Post by
321Blastoff on May 13, 2018 6:03am
Can anyone explain this ?
Apologies in advance this is a somewhat long but hopefully thought provoking post.
In February of this year (3 months ago) Newstrike completes a bought financing deal with a group of underwriters who purchase @ 73 million units at $1.32 raising somewhere in the area of @ $100 million. Each unit purchased consists of 1 common share and 1 warrant with an exercise price of $1.75 and expiry of Feb 2020.
Almost imediately after which HIP.WT becomes available at .07 per warrant on the TSXV.
SO:
The underwriters immediately opt to sell the warrants they received as part of the bought deal ?
Why ? Virtually no time has elapsed and the warrants could prove to be incredibly profitable for them if they just hold them until they are in the money.
Or else where do these HIP.WT warrants come from ?
I can only assume that the warrants are the very same from the bought deal and the underwriters have held onto the majority and we are seeing a very small fraction of those warrants being passed around among the public. Who knows, maybe when the price of HIP.WT was @ .23 the underwriters let go of some more warrants and made a few dollars to offset their inital investments. It is all highly speculative and there could many other scenarios I suppose.
So let's agree that the warrants are the same from the bought deal. Why does Newstrike choose to list the warrants in the first place. They will not benefit financially will they ? The warrants have been granted to the underwriters and I assume have become their financial property. So then this listing must be at the request of the underwriters ?
As a public shareholder we are suddenly let in on the possibility of an option which was previously only for insiders. The deal seems pretty good too ! The strike price is not scarily far from the share price at the time of issue and there are 2 full years for it to be in the money. So we buy our warrants.
How does our purchase affect the financial bottom line of the company if the warrants are the property of the underwriters ? In fact if the price is to suddenly surge above $3 and remain for over 10 days the company has the option to call an early end to the life of the warrant.
So if the ratio of a consolidation is say 5:1 and the share price reacts accordingly the warrants are in peril of becoming obsolete if the company utilizes their option which in turn forces the hand of the shareholder to exercise the warrant.

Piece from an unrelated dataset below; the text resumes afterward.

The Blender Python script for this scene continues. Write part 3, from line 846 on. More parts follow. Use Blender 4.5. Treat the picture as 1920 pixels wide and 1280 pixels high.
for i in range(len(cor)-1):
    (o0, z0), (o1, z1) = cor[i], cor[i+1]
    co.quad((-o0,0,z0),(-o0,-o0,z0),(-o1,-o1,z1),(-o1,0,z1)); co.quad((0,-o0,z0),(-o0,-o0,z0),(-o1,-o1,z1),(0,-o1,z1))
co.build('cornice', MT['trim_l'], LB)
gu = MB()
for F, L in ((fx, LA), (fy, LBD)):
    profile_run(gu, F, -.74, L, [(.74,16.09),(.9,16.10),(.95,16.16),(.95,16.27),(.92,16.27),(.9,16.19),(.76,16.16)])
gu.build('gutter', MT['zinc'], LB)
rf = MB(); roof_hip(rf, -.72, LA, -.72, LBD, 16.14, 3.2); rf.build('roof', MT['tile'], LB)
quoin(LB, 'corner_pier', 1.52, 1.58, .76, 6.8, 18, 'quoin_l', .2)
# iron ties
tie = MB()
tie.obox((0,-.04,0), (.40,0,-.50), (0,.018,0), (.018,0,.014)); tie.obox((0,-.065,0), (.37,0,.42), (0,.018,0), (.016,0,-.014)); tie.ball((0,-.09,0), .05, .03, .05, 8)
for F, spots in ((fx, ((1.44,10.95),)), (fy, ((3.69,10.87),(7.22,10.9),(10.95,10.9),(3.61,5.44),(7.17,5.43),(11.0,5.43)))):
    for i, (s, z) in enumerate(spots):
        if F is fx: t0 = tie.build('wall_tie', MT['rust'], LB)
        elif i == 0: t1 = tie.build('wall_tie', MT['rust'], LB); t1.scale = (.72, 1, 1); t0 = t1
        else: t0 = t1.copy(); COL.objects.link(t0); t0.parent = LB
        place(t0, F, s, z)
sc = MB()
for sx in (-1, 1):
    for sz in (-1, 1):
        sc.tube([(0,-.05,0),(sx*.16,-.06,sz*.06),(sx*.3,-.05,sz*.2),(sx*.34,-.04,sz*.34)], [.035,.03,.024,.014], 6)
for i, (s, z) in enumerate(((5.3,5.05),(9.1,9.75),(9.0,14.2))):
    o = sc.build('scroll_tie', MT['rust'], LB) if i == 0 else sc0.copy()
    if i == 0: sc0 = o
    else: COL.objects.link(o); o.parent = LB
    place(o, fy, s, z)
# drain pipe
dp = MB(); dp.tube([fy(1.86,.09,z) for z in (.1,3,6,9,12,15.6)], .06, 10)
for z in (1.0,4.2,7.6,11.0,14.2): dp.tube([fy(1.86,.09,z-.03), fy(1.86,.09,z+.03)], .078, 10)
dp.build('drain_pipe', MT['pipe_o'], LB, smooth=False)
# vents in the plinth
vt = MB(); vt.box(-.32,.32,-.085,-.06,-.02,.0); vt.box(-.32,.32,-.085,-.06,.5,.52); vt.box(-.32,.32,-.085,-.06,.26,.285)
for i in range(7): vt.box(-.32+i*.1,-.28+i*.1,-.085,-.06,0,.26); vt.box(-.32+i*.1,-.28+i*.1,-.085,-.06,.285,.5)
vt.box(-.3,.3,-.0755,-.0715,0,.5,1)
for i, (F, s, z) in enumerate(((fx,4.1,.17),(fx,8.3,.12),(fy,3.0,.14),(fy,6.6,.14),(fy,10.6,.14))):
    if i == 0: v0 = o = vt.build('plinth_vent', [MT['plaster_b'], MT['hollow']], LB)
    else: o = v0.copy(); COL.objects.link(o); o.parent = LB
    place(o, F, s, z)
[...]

This infuses the company with more money but most likely only momentarily as people exercise their warrant and then cash out selling the shares they have just received. Remember those who have 100,000 warrants will need access to $175,000 in funds to exercise the warrants. After which they will have made a tidy profit of $3.25 per unit. It seems to me that anyone with any sense will just turn that around and become liquid again.
So my fear is that at best the share price will be falsely increased and for only a very short period after which it drops back to where it was and we hold one fifth of the shares we had before.
So what does consolidation really promise ? Of course I suppose there are other possibilities but this is the one that has me very concerned. It would therefore be prudent in my opinion to wait and see how the share price simply reacts to the financials I had hoped for from the company in the first place.
We are in a good place. Why shake things up ?
Comment by
321Blastoff on May 13, 2018 10:32am
AT THE RISK OF BEING PERCEIVED AS UNGRATEFUL PLEASE SEE MY THOUGHTS IN RED TEXT PLEASE SEE BELOW MY COMMENTS IN CAPS AND HIGHLIGHTS
Comment by
mmjgaadzilla on May 13, 2018 1:21pm
This post has been removed in accordance with Community Policy
Comment by
321Blastoff on May 13, 2018 1:54pm
I completely agree with the idea that warrants or options are given to entice a person or company to enter a deal. My question was why did they end up on the open market so quickly after ? If it is as you say to offset the costs then perhaps I am also correct in my assumptions which I have made in this post. If you find the time or desire please read the entire post further.
Comment by
stockman48 on May 13, 2018 11:28pm
This post has been removed in accordance with Community Policy
Comment by
Thelonious on May 14, 2018 8:42am
I think it's same as the regular shares, they get listed to get money for them. as for your other concerns, the warrant strike price will go up as many times as the consolidation ratio. let's hope for a green week, I'm sick of all these red days with HIP.